Pay It Forward is not only a book that also became a movie, but it's also an idea. It's an action plan within a work of fiction. But does it have to be fiction? We're hoping not. In fact, since the book was released in January of 2000, a real-life social movement has emerged, not just in the U.S. but worldwide. What began as a work of fiction has already become much more.
The teacher protagonist of the book and/or movie Pay It Forward, starts a movement with this voluntary, extra-credit assignment: THINK OF AN IDEA FOR WORLD CHANGE, AND PUT IT INTO ACTION.

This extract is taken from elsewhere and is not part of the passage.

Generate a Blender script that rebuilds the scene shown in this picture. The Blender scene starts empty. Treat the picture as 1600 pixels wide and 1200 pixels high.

Trevor, the 12-year-old hero of Pay It Forward, thinks of quite an idea. He describes it to his mother and teacher this way: "You see, I do something real good for three people. And then when they ask how they can pay it back, I say they have to Pay It Forward. To three more people. Each. So nine people get helped. Then those people have to do twenty-seven." He turned on the calculator, punched in a few numbers. "Then it sort of spreads out, see. To eighty-one. Then two hundred forty-three. Then seven hundred twenty-nine. Then two thousand, one hundred eighty-seven. See how big it gets?"
Impossible? I think not!
The premise of the novel and/or movie, Pay It Forward, is one that any person can implement in his or her own life, at any time.
It begins with doing a favor for another person—without any expectation of being paid back. Indeed one would request that the recipient of that favor do the same for someone else: ideally for three other people. The unconditional favors can be large or small. As Trevor observes: it doesn't have to be a big thing. It can just seem that way, depending on whom you do it for.
Join me in this mission and let’s see for ourselves that it can actually be done, as it had already been done in other countries.
Do a favor that really helps someone and tell him or her not to pay it back, but to pay it forward to three other people who, in turn, each pay it forward to three more—and on and on into a global outpouring of kindness, decency, and favors.
(To get a more graphic idea of what I mean, watch “Pay It Forward”—the movie, or read the book by Catherine Ryan Hyde.)